_Exercise task_. Repeat the listing exactly as given, omitting every image.

[Start of Data provided]

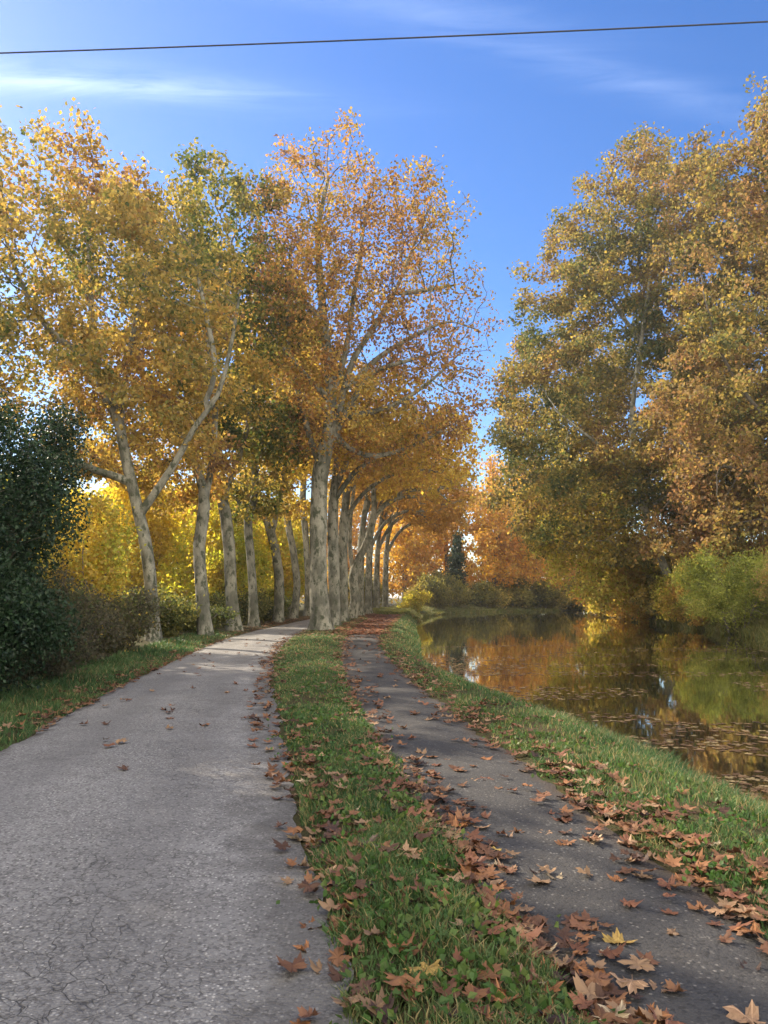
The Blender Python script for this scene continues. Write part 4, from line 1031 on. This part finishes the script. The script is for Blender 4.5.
# two thin cirrus streaks: project the direction on a high flat layer
el = N.math('MAXIMUM', sep.outputs[2], .05); cx = N.math('DIVIDE', sep.outputs[0], el); cy = N.math('DIVIDE', sep.outputs[1], el)
cb = N.n('ShaderNodeCombineXYZ'); N.l(N.math('ADD', N.math('MULTIPLY', cx, .9), N.math('MULTIPLY', cy, .25)), cb.inputs[0]); N.l(N.math('MULTIPLY', cy, 5), cb.inputs[1])
wn = N.noise(cb.outputs[0], 2.6, 6, .6, .6)
def streak(x0, y0, sx, sy, k, tilt=0.0):
    dx = N.math('SUBTRACT', cx, x0); dy = N.math('SUBTRACT', N.math('SUBTRACT', cy, y0), N.math('MULTIPLY', dx, tilt))
    a = N.math('MULTIPLY', dx, 1 / sx); b = N.math('MULTIPLY', dy, 1 / sy)
    r = N.math('ADD', N.math('MULTIPLY', a, a), N.math('MULTIPLY', b, b))
    return N.math('MULTIPLY', N.math('POWER', 2.718, N.math('MULTIPLY', r, -1.0)), k)
def cdir(px, py):
    p = at(px, py, 10); return p[0] / (p[2] - CH), 10 / (p[2] - CH)
c1 = cdir(70, 82); c2 = cdir(610, 75); c3 = cdir(430, 8)
mask = N.math('ADD', N.math('ADD', streak(c1[0], c1[1], .40, .05, .34, .12), streak(c2[0], c2[1], .4, .05, .11, .35)), streak(c3[0], c3[1], .3, .04, .09, .2))
cl = N.math('MULTIPLY', mask, N.ramp(wn, .32, .72), True)
hs = N.n('ShaderNodeHueSaturation'); hs.inputs['Saturation'].default_value = 1.3; hs.inputs['Value'].default_value = .70; hs.inputs['Hue'].default_value = .512; N.l(sky.outputs[0], hs.inputs['Color'])
skyc = N.mix(cl, hs.outputs[0], (5.4, 6.2, 7.6))
# broken bright cloud added to the unseen sky behind the viewer to lift shade
cn = N.noise(nrm.outputs[0], 3.2, 6, .6, .4)
back = N.math('MULTIPLY', N.ramp(sep.outputs[1], .05, -.45), N.ramp(cn, .30, .52))
skyc = N.mix(back, skyc, (13, 12, 10.3))
bg = N.n('ShaderNodeBackground'); bg.inputs['Strength'].default_value = .105; N.l(skyc, bg.inputs['Color'])
wo = N.n('ShaderNodeOutputWorld'); N.l(bg.outputs[0], wo.inputs[0])

sd = Vector((math.sin(SUN_AZ) * math.cos(SUN_EL), math.cos(SUN_AZ) * math.cos(SUN_EL), math.sin(SUN_EL)))
L = bpy.data.lights.new('sun', 'SUN'); L.energy = 3.6; L.angle = R(.6); L.color = (1, .86, .66)
so = bpy.data.objects.new('sun', L); C.objects.link(so); so.rotation_euler = sd.to_track_quat('Z', 'Y').to_euler(); so.location = (-40, 10, 30)

cam = bpy.data.cameras.new('camera'); co = bpy.data.objects.new('camera', cam); C.objects.link(co); S.camera = co
co.location = (0, 0, CH); co.rotation_euler = (R(90) + PITCH, 0, 0)
cam.sensor_fit = 'VERTICAL'; cam.sensor_height = 36; cam.lens = F / 1024 * 36; cam.clip_end = 9000; cam.clip_start = .05

S.view_settings.view_transform = 'Standard'; S.view_settings.look = 'None'; S.view_settings.gamma = 1; S.view_settings.use_curve_mapping = False
S.view_settings.exposure = 1.72
S.render.engine = 'CYCLES'
cy_ = S.cycles; cy_.max_bounces = 9; cy_.diffuse_bounces = 6; cy_.glossy_bounces = 3; cy_.transmission_bounces = 6; cy_.transparent_max_bounces = 4
cy_.use_denoising = True; cy_.sample_clamp_indirect = 6
try: cy_.denoiser = 'OPENIMAGEDENOISE'
except Exception: pass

[End of Data provided]

_Task result_.
The Blender Python script for this scene continues. Write part 4, from line 1031 on. This part finishes the script. The script is for Blender 4.5.
# two thin cirrus streaks: project the direction on a high flat layer
el = N.math('MAXIMUM', sep.outputs[2], .05); cx = N.math('DIVIDE', sep.outputs[0], el); cy = N.math('DIVIDE', sep.outputs[1], el)
cb = N.n('ShaderNodeCombineXYZ'); N.l(N.math('ADD', N.math('MULTIPLY', cx, .9), N.math('MULTIPLY', cy, .25)), cb.inputs[0]); N.l(N.math('MULTIPLY', cy, 5), cb.inputs[1])
wn = N.noise(cb.outputs[0], 2.6, 6, .6, .6)
def streak(x0, y0, sx, sy, k, tilt=0.0):
    dx = N.math('SUBTRACT', cx, x0); dy = N.math('SUBTRACT', N.math('SUBTRACT', cy, y0), N.math('MULTIPLY', dx, tilt))
    a = N.math('MULTIPLY', dx, 1 / sx); b = N.math('MULTIPLY', dy, 1 / sy)
    r = N.math('ADD', N.math('MULTIPLY', a, a), N.math('MULTIPLY', b, b))
    return N.math('MULTIPLY', N.math('POWER', 2.718, N.math('MULTIPLY', r, -1.0)), k)
def cdir(px, py):
    p = at(px, py, 10); return p[0] / (p[2] - CH), 10 / (p[2] - CH)
c1 = cdir(70, 82); c2 = cdir(610, 75); c3 = cdir(430, 8)
mask = N.math('ADD', N.math('ADD', streak(c1[0], c1[1], .40, .05, .34, .12), streak(c2[0], c2[1], .4, .05, .11, .35)), streak(c3[0], c3[1], .3, .04, .09, .2))
cl = N.math('MULTIPLY', mask, N.ramp(wn, .32, .72), True)
hs = N.n('ShaderNodeHueSaturation'); hs.inputs['Saturation'].default_value = 1.3; hs.inputs['Value'].default_value = .70; hs.inputs['Hue'].default_value = .512; N.l(sky.outputs[0], hs.inputs['Color'])
skyc = N.mix(cl, hs.outputs[0], (5.4, 6.2, 7.6))
# broken bright cloud added to the unseen sky behind the viewer to lift shade
cn = N.noise(nrm.outputs[0], 3.2, 6, .6, .4)
back = N.math('MULTIPLY', N.ramp(sep.outputs[1], .05, -.45), N.ramp(cn, .30, .52))
skyc = N.mix(back, skyc, (13, 12, 10.3))
bg = N.n('ShaderNodeBackground'); bg.inputs['Strength'].default_value = .105; N.l(skyc, bg.inputs['Color'])
wo = N.n('ShaderNodeOutputWorld'); N.l(bg.outputs[0], wo.inputs[0])

sd = Vector((math.sin(SUN_AZ) * math.cos(SUN_EL), math.cos(SUN_AZ) * math.cos(SUN_EL), math.sin(SUN_EL)))
L = bpy.data.lights.new('sun', 'SUN'); L.energy = 3.6; L.angle = R(.6); L.color = (1, .86, .66)
so = bpy.data.objects.new('sun', L); C.objects.link(so); so.rotation_euler = sd.to_track_quat('Z', 'Y').to_euler(); so.location = (-40, 10, 30)

cam = bpy.data.cameras.new('camera'); co = bpy.data.objects.new('camera', cam); C.objects.link(co); S.camera = co
co.location = (0, 0, CH); co.rotation_euler = (R(90) + PITCH, 0, 0)
cam.sensor_fit = 'VERTICAL'; cam.sensor_height = 36; cam.lens = F / 1024 * 36; cam.clip_end = 9000; cam.clip_start = .05

S.view_settings.view_transform = 'Standard'; S.view_settings.look = 'None'; S.view_settings.gamma = 1; S.view_settings.use_curve_mapping = False
S.view_settings.exposure = 1.72
S.render.engine = 'CYCLES'
cy_ = S.cycles; cy_.max_bounces = 9; cy_.diffuse_bounces = 6; cy_.glossy_bounces = 3; cy_.transmission_bounces = 6; cy_.transparent_max_bounces = 4
cy_.use_denoising = True; cy_.sample_clamp_indirect = 6
try: cy_.denoiser = 'OPENIMAGEDENOISE'
except Exception: pass